Andrew T. Walker. Liberty For All: Defending Everyone’s Religious Freedom in a Pluralistic Age. Grand Rapids, MI: Brazos Press, 2021.
Christians often defend their own right to worship freely and live out their faith in the public venue, but are sometimes reluctant to defend the same rights for non-Christians. In Liberty For All: Defending Everyone’s Religious Freedom, Andrew T. Walker argues that if Christians truly want to be free to express their faith, they should defend the rights of non-Christians to do the same. Walker is a faculty member at The Southern Baptist Theological Seminary where he is Associate Professor of Christian Ethics and Apologetics, Associate Dean of the School of Theology, and Director of the Carl F. H. Henry Institute for Evangelical Engagement. Previously, he served as a Senior Research Fellow for the Ethics and Religious Liberty Commission of the Southern Baptist Convention. He also co-edited the Gospel for Life Series and authored God and the Transgender Debate (2017).

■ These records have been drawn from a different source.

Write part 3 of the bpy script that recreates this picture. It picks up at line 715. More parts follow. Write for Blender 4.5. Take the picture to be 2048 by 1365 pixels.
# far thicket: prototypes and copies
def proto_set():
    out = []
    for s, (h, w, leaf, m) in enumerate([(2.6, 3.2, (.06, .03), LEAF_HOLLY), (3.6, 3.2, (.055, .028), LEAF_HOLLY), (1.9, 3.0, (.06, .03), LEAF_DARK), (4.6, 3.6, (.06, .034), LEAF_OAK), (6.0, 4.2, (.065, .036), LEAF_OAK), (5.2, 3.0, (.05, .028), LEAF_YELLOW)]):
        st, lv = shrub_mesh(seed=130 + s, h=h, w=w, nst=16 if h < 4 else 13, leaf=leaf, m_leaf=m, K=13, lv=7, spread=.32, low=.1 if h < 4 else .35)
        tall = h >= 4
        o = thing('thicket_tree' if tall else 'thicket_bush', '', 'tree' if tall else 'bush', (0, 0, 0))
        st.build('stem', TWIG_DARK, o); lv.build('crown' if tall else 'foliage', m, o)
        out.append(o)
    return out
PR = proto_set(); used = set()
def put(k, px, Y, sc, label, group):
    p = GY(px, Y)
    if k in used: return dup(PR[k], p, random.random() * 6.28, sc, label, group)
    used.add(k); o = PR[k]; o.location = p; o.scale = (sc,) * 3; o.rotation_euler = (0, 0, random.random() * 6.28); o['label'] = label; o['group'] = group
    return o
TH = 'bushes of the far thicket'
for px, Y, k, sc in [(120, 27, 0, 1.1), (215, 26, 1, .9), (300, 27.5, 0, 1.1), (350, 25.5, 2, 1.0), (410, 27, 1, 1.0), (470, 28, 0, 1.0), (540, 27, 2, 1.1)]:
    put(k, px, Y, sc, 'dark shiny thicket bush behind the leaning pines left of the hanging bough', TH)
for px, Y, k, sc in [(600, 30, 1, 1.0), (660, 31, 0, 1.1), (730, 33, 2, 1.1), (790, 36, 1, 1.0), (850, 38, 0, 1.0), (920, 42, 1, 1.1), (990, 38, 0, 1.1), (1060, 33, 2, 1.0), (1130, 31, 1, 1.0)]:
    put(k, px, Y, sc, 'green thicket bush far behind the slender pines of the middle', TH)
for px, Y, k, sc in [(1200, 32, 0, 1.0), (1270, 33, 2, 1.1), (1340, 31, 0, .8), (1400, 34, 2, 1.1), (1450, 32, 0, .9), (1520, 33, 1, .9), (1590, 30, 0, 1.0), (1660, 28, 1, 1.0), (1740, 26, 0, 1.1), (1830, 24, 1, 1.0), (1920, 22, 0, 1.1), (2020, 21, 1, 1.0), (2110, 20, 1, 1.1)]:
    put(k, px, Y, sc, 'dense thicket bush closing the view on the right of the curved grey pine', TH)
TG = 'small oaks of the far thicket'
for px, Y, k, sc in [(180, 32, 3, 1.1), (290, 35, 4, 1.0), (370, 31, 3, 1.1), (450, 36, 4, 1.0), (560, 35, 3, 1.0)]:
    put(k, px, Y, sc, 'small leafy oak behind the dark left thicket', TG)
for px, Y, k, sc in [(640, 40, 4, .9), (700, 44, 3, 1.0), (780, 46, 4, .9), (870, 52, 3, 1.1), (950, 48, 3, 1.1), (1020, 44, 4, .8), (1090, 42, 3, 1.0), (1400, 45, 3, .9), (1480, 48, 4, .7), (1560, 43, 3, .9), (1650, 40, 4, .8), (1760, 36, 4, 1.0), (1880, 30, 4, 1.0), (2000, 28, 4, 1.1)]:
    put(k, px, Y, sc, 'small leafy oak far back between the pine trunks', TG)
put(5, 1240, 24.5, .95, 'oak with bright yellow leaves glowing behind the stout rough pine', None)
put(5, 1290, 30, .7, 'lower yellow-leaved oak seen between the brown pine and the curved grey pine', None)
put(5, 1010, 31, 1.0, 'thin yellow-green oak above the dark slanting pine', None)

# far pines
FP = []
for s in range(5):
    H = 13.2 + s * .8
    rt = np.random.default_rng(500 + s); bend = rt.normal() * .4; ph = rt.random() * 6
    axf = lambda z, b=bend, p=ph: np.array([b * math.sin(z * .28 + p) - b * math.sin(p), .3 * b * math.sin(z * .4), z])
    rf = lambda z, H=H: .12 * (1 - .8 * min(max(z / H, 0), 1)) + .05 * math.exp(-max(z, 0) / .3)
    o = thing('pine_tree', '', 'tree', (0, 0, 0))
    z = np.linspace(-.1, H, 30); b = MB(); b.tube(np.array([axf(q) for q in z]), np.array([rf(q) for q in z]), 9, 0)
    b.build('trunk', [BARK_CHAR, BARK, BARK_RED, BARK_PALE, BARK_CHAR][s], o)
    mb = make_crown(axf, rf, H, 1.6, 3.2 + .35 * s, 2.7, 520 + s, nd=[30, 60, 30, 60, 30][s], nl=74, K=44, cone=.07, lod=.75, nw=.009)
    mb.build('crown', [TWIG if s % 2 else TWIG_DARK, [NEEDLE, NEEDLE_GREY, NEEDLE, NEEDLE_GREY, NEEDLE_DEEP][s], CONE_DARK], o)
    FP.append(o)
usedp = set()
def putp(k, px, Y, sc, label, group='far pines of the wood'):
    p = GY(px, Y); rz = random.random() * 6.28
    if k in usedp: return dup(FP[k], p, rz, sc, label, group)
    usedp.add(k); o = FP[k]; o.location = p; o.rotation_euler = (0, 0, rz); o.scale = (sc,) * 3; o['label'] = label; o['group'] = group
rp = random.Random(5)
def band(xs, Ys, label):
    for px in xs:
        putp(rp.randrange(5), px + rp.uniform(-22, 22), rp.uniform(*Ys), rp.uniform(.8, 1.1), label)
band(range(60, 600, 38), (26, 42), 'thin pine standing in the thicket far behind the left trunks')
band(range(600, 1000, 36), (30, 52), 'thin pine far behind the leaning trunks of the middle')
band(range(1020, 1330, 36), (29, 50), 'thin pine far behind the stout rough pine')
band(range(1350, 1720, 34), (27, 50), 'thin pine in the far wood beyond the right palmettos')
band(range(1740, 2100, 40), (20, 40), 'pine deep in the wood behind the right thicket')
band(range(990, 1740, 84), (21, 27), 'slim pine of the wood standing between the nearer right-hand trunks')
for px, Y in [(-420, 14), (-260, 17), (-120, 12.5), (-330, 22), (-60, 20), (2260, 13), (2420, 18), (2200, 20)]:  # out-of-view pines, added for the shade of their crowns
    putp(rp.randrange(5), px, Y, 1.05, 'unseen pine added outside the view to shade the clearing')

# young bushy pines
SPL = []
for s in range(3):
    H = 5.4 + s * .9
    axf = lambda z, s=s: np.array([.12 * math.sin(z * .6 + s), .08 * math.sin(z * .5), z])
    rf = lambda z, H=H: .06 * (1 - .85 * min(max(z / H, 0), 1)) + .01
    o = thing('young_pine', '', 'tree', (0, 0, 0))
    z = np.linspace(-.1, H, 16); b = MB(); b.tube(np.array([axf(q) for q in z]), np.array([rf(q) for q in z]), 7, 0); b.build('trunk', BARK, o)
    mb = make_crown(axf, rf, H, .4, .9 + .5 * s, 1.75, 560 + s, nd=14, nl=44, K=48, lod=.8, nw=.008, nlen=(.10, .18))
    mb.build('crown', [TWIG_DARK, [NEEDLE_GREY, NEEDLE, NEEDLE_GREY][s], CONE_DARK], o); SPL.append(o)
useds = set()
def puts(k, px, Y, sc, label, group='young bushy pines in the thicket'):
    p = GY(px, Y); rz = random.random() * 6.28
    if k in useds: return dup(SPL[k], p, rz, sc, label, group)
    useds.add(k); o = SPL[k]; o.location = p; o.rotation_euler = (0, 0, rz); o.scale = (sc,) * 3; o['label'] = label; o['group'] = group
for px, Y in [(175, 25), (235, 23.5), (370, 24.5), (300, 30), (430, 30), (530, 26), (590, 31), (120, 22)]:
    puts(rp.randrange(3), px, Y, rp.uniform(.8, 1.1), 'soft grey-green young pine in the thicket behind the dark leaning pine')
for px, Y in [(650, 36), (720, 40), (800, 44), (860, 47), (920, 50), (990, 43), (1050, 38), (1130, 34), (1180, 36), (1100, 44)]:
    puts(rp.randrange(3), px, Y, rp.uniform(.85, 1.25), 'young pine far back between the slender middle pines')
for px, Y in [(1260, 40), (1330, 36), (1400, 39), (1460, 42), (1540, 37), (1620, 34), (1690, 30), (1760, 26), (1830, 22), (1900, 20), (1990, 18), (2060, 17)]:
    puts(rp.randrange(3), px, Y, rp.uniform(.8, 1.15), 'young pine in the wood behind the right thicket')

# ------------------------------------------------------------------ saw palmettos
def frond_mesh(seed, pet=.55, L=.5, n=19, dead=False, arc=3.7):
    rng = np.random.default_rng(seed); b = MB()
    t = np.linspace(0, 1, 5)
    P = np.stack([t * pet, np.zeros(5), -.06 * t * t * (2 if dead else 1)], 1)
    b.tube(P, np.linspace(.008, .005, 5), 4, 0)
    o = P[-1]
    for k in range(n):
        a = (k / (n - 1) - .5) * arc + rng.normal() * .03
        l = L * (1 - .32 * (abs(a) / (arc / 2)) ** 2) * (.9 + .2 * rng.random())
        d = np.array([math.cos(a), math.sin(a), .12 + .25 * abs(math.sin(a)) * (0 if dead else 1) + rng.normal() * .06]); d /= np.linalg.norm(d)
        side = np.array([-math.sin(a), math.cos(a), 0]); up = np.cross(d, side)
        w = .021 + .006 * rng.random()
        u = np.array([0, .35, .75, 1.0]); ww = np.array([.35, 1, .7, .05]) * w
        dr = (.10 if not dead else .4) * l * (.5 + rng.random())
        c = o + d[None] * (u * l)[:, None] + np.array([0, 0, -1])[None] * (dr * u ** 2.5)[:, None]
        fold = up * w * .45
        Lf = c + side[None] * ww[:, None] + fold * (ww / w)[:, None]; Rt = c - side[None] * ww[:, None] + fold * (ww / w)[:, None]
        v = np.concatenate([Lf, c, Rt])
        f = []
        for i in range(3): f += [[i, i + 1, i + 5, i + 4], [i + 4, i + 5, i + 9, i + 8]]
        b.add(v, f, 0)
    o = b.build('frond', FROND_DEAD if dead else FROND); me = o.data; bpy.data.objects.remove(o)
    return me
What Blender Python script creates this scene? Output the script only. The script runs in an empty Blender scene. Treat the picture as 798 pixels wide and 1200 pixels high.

Eikon 3.2 (Fall 2021) p. 108
Summary
To defend the thesis that Christians should defend religious liberty for all people, Walker takes an interesting approach and combines Baptist emphases on personal conversion and religious liberty with natural law theory drawn from Catholic roots. The Baptist emphasis on conversion is seen when he says, “Entry into God’s kingdom depends on the conscience being convicted of sin and persuaded by the gospel . . . which means rationally self-chosen without external coercion” (45). Along these lines, many Christians who practice various forms of infant Baptism will find the book’s appendix quite provocative, as Walker forcefully insists the Baptist view of baptism following conversion leads most naturally to a stronger foundation for religious liberty. At the same time, natural law theory is central to Walker’s thesis, providing essential common ground among people from competing and different religious beliefs. Walker defines natural law, saying, “The idea of natural law ethics is that there are binding moral principles, governed by reason and attested to in nature, that all persons, regardless of whether they are Christians or not, are obligated to obey for their own sake and God’s” (202).